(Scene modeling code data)
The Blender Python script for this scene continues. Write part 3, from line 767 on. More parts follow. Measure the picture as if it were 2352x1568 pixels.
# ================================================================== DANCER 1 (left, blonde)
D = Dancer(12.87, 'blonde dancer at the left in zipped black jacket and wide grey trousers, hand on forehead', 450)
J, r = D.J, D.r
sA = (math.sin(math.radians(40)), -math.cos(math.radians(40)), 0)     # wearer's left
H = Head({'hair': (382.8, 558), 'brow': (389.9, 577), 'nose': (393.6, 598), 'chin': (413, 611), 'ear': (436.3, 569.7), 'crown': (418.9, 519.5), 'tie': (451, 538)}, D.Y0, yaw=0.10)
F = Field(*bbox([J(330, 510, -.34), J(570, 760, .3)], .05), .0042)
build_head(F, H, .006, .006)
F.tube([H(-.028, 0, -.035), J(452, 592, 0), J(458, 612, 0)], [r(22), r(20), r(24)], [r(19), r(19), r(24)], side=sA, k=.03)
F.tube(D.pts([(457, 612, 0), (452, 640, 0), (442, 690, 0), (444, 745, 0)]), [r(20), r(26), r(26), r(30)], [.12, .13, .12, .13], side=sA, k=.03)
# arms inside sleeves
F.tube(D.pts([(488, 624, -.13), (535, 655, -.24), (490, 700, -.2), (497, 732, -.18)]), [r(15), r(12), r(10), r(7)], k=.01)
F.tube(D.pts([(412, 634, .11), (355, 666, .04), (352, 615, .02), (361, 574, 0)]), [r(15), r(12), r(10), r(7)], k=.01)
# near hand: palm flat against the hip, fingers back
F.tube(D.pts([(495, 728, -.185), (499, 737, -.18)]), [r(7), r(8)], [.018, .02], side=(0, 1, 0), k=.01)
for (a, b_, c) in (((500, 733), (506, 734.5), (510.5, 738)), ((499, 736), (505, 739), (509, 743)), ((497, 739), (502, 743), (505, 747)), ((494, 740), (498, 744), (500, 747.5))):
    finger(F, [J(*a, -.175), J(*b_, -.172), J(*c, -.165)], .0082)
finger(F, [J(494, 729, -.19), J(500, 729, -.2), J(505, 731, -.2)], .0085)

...

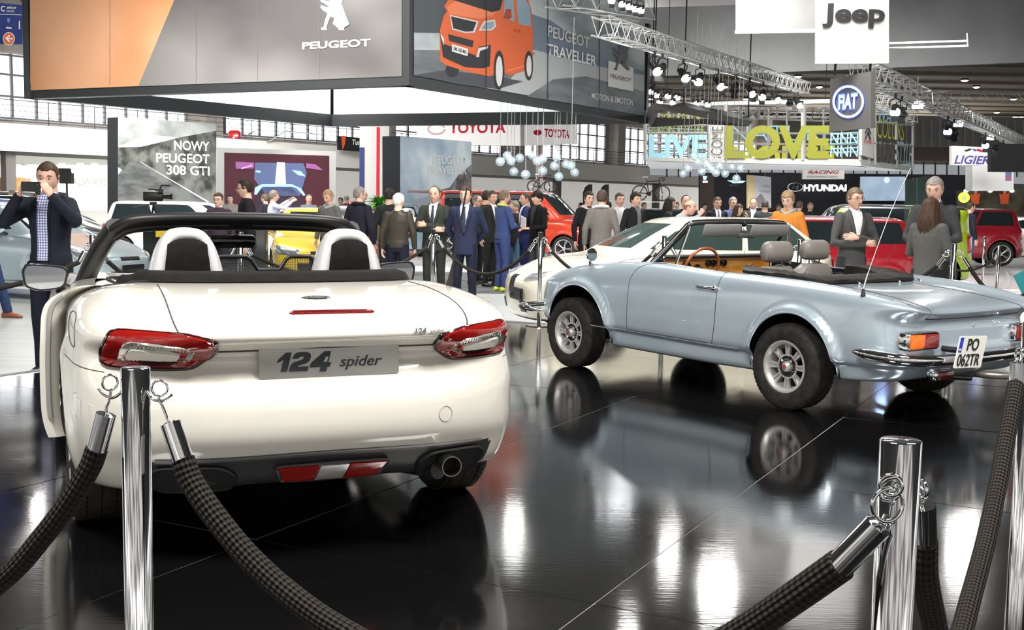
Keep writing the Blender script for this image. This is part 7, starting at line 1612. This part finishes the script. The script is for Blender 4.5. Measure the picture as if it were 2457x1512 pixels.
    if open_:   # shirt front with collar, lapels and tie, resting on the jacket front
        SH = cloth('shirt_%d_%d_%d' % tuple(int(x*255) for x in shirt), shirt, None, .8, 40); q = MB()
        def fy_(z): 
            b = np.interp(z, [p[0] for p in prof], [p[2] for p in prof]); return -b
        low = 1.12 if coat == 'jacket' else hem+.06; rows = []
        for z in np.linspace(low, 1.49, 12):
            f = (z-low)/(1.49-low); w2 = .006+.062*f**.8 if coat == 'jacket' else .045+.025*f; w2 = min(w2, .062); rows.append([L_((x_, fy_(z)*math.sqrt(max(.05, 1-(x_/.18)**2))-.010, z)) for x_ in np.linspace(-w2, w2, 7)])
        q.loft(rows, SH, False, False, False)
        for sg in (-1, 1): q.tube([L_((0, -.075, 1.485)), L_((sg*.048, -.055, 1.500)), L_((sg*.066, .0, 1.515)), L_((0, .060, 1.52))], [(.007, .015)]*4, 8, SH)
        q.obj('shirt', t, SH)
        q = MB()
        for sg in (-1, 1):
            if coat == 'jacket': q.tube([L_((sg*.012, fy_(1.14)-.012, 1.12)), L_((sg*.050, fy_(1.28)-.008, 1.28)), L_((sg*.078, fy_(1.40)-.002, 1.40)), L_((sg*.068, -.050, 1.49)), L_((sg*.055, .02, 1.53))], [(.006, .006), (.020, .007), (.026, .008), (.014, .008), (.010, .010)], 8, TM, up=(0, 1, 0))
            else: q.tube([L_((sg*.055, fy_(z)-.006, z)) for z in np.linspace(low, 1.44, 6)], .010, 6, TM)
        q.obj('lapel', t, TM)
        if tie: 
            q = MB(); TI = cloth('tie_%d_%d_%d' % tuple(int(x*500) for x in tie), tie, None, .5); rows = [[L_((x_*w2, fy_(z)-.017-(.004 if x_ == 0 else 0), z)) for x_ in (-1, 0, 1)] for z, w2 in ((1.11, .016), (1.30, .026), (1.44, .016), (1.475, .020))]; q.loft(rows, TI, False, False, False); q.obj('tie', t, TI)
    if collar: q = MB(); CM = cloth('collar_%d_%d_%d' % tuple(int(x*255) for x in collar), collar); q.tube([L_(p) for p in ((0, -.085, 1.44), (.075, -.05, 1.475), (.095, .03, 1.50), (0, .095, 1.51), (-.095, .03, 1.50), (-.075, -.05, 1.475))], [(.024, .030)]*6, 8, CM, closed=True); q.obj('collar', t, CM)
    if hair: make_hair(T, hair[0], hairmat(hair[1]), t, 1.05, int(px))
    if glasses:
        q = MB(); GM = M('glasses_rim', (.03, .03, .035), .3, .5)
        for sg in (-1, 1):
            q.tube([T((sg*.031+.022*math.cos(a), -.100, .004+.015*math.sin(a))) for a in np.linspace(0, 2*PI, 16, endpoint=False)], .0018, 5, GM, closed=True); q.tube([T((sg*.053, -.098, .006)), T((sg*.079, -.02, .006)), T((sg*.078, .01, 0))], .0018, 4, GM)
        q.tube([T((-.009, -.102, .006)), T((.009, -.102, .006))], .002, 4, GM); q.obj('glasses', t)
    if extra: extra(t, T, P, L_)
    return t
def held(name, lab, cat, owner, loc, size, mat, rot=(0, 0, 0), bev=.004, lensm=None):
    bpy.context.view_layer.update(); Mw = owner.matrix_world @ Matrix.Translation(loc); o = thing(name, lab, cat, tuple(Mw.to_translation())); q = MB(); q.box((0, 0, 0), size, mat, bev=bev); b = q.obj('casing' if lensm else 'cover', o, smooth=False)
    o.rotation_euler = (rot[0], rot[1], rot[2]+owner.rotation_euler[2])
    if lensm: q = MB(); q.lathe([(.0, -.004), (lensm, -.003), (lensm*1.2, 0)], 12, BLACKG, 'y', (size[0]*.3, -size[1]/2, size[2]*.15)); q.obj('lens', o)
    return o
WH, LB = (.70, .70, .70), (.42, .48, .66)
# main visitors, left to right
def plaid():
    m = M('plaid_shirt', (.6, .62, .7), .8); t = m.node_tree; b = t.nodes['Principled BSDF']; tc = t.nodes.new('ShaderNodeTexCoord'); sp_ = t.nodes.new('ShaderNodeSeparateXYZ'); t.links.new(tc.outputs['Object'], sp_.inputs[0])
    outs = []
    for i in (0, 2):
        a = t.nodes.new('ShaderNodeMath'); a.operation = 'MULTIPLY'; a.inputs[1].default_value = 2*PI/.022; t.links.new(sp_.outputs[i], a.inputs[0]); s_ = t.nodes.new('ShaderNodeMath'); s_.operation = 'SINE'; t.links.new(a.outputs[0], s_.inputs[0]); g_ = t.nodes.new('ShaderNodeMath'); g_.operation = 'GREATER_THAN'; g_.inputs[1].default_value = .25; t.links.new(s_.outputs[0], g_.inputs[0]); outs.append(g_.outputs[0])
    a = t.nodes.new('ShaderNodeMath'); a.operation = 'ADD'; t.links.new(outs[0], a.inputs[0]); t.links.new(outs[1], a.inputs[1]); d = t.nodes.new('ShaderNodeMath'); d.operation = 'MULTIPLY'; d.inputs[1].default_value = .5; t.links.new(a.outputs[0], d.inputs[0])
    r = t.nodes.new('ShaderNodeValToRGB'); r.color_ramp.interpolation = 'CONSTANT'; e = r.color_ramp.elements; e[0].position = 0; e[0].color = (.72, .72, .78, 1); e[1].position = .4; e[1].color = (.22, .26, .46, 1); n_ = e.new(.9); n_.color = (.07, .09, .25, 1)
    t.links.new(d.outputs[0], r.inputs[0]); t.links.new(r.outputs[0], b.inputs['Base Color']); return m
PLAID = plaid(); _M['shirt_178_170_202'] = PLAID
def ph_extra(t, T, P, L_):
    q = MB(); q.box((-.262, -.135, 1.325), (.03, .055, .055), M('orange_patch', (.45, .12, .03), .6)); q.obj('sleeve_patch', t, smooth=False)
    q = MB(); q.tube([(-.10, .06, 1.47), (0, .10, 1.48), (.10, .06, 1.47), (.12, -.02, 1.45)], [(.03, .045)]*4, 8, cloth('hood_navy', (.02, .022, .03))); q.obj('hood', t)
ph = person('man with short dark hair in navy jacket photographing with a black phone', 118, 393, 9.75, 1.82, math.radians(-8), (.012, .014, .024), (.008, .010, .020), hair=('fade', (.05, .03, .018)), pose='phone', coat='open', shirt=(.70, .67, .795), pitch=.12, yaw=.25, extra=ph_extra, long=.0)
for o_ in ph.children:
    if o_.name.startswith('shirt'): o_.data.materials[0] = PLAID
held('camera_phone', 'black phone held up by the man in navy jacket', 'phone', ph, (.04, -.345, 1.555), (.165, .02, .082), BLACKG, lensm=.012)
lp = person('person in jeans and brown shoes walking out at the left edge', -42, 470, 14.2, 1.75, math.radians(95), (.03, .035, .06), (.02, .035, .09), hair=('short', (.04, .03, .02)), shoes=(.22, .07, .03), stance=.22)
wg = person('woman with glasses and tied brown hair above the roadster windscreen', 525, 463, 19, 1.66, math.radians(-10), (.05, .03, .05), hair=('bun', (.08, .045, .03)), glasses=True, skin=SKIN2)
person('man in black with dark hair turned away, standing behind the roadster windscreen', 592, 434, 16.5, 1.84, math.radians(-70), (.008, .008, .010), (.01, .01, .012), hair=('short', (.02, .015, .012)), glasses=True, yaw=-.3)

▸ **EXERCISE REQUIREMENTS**
Pull every line containing the word "picture" out of the entries above.

▸ **WORKED SOLUTION**
The Blender Python script for this scene continues. Write part 3, from line 767 on. More parts follow. Measure the picture as if it were 2352x1568 pixels.
Keep writing the Blender script for this image. This is part 7, starting at line 1612. This part finishes the script. The script is for Blender 4.5. Measure the picture as if it were 2457x1512 pixels.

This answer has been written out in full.